Incremental progress on GST

Incremental progress on GST

The introduction of the 115th Constitution amendment Bill in Parliament marks another step in realizing the dream of a goods and services tax (GST) in the country. Now, after the many acrimonious debates on the subject in the empowered committee of state finance ministers, deliberations on this important subject can move to a calmer environment, a parliamentary standing committee.

That, however, sums up the positive features of this step. There are disquieting features in the Bill, ones that can create problems for the country later on. It was a foregone conclusion that states would not give up some of their powers of taxation. These involve taxing commodities such as crude oil, high-speed diesel, petrol, natural gas, aviation turbine fuel and alcoholic liquor for human consumption. Such taxes have a serious inflationary impact and represent a major distortion in the economy. Instead of excluding them formally from GST, they could simply have been left out. What the Bill does is to formally include them as a clause (clause 12A) to Article 366 of the Constitution. This article deals with definitions used in various sections of the Constitution.

The danger is that having once included them in the Constitutional framework, undoing this is going to prove very difficult at a later date. At the moment, states earn substantial revenue from such taxes. Suppose 10 years later they see the wisdom of including these commodities in the GST, it will prove difficult to undo what has been proposed in the Bill.

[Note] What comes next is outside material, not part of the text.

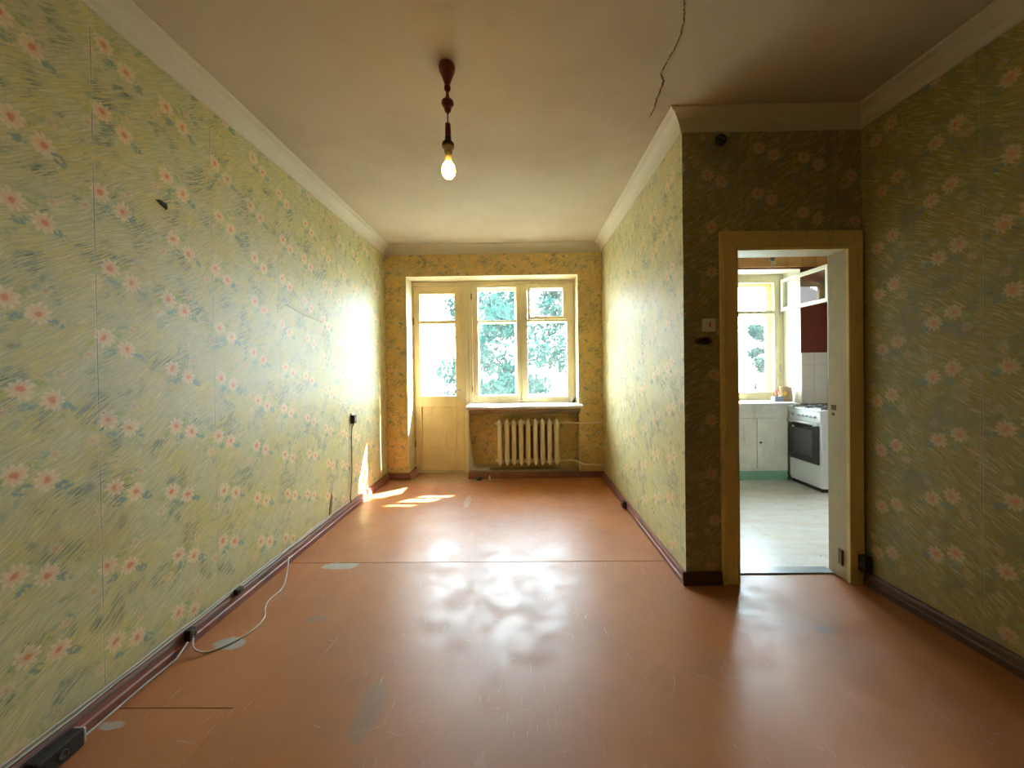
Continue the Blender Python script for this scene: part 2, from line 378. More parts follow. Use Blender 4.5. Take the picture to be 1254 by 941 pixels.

The Bill introduces another article, Article 279A, that paves the way for the creation of the GST council, a policy formulating/recommending body in the GST framework. But to placate the states, the Union government has handed a veto to the states: every decision of the GST council will be with the consensus of all the members of the council present at its meetings. In a fractious polity, this is a good recipe for deadlocks over trifling matters, leave alone more substantive issues.

These are major “concessions", if concession is an appropriate word for diluting one of the most important policy initiatives of recent years.